Pakistan faces a potential economic shock of up to $68 billion if the conflict in the Middle East persists and the Strait of Hormuz remains closed, as per a presentation by the Policy Research Institute of Market Economy (PRIME) to the National Assembly Standing Committee on Finance. The estimated economic cost in the best-case scenario, with quick easing of hostilities and the reopening of the Strait of Hormuz, is around $10 billion, equivalent to 2.5% of Pakistan’s GDP.
If the conflict extends for another three months, the economic burden could rise significantly to between $24 billion and $32 billion, nearly 8% of the GDP. In the worst-case scenario, involving a prolonged closure of the strategic waterway and a surge in crude oil prices to $150 per barrel, the total cost could escalate to between $50 billion and $68 billion, nearly 17% of GDP.
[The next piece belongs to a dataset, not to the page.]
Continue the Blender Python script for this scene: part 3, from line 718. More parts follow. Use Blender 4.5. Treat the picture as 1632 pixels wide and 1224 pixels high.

PRIME’s analysis primarily focuses on the impact on Pakistan’s external sector, including increased import costs, reduced exports, and lower remittance inflows. The report warns that these factors could weaken the country’s balance of payments and deplete foreign exchange reserves, potentially leading to a financial crisis despite the presence of an IMF program.
Inflationary pressures are also expected to rise, with estimates suggesting inflation could reach around 10% even in the mild scenario. In a prolonged crisis, inflation could surge to between 15% and 18%, driven by currency depreciation, and escalating food and energy prices.